Data section:
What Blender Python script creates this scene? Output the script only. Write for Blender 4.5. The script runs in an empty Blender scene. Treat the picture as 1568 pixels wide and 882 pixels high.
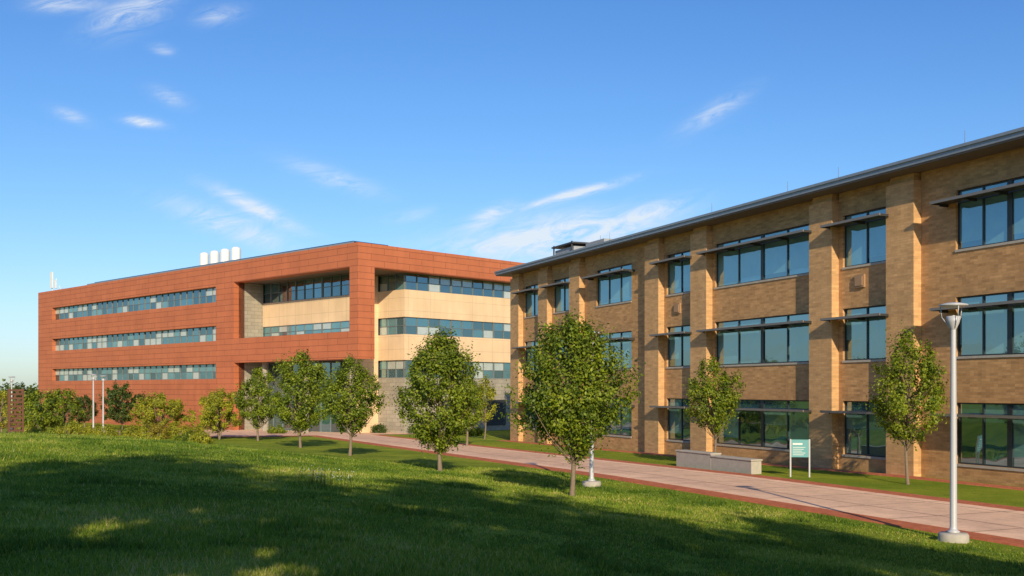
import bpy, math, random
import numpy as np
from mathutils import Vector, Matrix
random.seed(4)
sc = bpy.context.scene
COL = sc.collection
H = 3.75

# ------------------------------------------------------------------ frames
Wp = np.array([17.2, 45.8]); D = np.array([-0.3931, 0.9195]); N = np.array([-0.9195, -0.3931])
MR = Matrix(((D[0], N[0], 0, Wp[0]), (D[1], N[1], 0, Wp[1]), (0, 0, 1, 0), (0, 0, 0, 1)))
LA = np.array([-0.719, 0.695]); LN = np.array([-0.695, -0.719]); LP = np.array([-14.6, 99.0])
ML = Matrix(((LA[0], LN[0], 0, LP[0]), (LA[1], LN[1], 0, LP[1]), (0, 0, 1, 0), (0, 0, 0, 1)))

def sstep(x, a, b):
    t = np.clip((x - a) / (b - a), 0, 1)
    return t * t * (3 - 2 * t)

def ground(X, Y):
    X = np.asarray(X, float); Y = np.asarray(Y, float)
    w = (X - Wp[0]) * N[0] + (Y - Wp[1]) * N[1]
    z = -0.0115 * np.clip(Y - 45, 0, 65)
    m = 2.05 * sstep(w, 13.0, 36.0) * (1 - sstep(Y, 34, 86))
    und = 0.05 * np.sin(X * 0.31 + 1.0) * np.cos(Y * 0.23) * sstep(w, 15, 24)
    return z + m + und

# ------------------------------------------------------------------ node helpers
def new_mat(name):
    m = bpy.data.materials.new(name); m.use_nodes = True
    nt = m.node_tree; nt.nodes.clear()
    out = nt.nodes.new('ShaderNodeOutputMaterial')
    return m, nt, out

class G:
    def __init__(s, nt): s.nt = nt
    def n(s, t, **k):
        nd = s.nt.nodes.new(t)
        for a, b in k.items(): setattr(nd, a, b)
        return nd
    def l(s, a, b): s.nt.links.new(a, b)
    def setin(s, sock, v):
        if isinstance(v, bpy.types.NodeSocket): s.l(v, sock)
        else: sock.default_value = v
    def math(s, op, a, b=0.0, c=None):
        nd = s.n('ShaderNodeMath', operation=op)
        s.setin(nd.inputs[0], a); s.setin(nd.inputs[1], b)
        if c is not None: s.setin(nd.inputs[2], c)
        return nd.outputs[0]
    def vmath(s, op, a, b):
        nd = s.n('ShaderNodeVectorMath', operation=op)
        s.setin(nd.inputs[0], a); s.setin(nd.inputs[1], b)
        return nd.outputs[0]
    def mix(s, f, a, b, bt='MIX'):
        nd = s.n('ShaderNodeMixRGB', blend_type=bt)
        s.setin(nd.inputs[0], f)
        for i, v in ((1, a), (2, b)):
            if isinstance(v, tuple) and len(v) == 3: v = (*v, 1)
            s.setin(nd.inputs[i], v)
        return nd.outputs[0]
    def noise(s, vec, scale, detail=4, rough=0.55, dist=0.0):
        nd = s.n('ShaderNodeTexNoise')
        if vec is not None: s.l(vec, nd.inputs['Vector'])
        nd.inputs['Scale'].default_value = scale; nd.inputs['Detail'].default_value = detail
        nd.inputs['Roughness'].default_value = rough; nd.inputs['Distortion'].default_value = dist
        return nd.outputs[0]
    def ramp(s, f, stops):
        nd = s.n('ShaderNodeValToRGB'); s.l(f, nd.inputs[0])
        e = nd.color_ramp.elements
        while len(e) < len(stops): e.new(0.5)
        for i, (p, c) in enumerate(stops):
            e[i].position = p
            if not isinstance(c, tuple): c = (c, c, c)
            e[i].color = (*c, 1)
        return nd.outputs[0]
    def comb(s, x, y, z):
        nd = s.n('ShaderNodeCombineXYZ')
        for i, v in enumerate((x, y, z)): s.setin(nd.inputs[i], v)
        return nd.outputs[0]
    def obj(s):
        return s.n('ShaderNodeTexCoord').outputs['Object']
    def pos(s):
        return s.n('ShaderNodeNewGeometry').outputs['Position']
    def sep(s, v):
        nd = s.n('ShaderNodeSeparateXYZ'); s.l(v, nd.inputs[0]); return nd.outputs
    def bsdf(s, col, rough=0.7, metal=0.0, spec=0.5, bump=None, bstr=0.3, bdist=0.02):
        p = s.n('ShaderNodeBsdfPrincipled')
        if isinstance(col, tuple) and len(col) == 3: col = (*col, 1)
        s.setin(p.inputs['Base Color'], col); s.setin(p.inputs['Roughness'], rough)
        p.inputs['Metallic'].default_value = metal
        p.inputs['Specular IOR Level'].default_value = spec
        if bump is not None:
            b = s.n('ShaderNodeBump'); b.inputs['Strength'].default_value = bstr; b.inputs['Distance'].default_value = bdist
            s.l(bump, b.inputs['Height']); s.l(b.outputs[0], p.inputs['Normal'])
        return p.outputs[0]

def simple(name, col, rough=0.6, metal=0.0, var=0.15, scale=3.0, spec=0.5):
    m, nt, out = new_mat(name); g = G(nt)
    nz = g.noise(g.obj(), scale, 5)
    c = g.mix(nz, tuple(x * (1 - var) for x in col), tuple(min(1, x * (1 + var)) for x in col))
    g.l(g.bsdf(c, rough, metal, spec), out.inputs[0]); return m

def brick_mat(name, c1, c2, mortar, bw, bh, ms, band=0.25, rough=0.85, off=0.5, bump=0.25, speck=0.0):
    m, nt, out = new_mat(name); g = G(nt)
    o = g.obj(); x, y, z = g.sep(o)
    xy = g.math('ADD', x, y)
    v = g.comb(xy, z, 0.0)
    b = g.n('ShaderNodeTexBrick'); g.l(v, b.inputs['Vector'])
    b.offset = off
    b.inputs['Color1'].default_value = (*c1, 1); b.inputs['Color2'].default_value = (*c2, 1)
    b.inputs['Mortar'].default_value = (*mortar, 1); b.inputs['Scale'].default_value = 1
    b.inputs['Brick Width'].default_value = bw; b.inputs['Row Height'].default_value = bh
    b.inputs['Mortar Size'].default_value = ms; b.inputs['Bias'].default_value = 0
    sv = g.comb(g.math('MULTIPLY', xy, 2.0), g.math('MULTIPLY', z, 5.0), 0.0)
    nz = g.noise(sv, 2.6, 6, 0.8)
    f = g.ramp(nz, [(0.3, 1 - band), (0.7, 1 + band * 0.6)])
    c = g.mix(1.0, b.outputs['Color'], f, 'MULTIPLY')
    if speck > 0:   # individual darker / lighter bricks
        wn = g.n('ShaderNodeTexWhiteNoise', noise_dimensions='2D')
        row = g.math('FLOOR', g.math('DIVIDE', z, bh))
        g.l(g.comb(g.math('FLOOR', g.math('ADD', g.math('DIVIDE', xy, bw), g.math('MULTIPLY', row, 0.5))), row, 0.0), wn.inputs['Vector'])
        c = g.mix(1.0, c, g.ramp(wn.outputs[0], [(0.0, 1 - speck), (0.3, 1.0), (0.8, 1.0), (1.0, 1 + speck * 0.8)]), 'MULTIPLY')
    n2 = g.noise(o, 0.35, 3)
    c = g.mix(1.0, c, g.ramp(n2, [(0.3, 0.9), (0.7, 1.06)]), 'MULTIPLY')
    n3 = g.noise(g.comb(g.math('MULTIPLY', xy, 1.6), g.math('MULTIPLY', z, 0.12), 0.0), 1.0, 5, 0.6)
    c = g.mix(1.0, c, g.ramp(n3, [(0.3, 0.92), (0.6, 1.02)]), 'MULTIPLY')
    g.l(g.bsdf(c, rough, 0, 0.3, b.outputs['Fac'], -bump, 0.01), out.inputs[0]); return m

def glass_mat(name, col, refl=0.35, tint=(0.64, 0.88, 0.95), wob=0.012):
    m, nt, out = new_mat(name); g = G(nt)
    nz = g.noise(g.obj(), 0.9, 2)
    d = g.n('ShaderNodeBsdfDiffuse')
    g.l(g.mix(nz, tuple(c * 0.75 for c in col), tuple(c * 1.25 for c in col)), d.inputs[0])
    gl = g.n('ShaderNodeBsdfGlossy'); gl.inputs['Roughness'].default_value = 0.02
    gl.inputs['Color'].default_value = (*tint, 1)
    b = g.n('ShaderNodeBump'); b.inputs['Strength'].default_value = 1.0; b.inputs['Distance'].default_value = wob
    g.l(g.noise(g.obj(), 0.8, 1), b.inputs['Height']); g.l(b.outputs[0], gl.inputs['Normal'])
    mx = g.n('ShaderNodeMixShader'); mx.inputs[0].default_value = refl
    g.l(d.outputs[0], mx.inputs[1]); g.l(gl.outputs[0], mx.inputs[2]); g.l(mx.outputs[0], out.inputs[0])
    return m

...

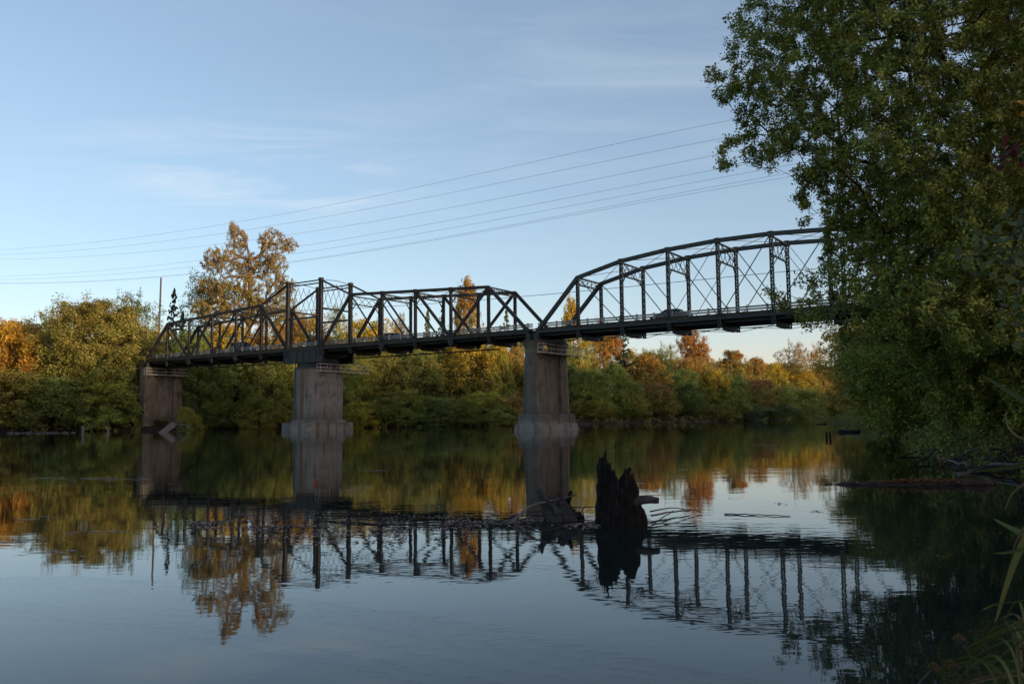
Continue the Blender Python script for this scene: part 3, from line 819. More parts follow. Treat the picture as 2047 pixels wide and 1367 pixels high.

Task statement:
Exactly reproduce the lines from the line holding "What Blender Python" through the line holding "return m, nt, out", and only those; pictures are to be left out.

Response below:
What Blender Python script creates this scene? Output the script only. Write for Blender 4.5. The script runs in an empty Blender scene. Treat the picture as 1568 pixels wide and 882 pixels high.
import bpy, math, random
import numpy as np
from mathutils import Vector, Matrix
random.seed(4)
sc = bpy.context.scene
COL = sc.collection
H = 3.75

# ------------------------------------------------------------------ frames
Wp = np.array([17.2, 45.8]); D = np.array([-0.3931, 0.9195]); N = np.array([-0.9195, -0.3931])
MR = Matrix(((D[0], N[0], 0, Wp[0]), (D[1], N[1], 0, Wp[1]), (0, 0, 1, 0), (0, 0, 0, 1)))
LA = np.array([-0.719, 0.695]); LN = np.array([-0.695, -0.719]); LP = np.array([-14.6, 99.0])
ML = Matrix(((LA[0], LN[0], 0, LP[0]), (LA[1], LN[1], 0, LP[1]), (0, 0, 1, 0), (0, 0, 0, 1)))

def sstep(x, a, b):
    t = np.clip((x - a) / (b - a), 0, 1)
    return t * t * (3 - 2 * t)

def ground(X, Y):
    X = np.asarray(X, float); Y = np.asarray(Y, float)
    w = (X - Wp[0]) * N[0] + (Y - Wp[1]) * N[1]
    z = -0.0115 * np.clip(Y - 45, 0, 65)
    m = 2.05 * sstep(w, 13.0, 36.0) * (1 - sstep(Y, 34, 86))
    und = 0.05 * np.sin(X * 0.31 + 1.0) * np.cos(Y * 0.23) * sstep(w, 15, 24)
    return z + m + und

# ------------------------------------------------------------------ node helpers
def new_mat(name):
    m = bpy.data.materials.new(name); m.use_nodes = True
    nt = m.node_tree; nt.nodes.clear()
    out = nt.nodes.new('ShaderNodeOutputMaterial')
    return m, nt, out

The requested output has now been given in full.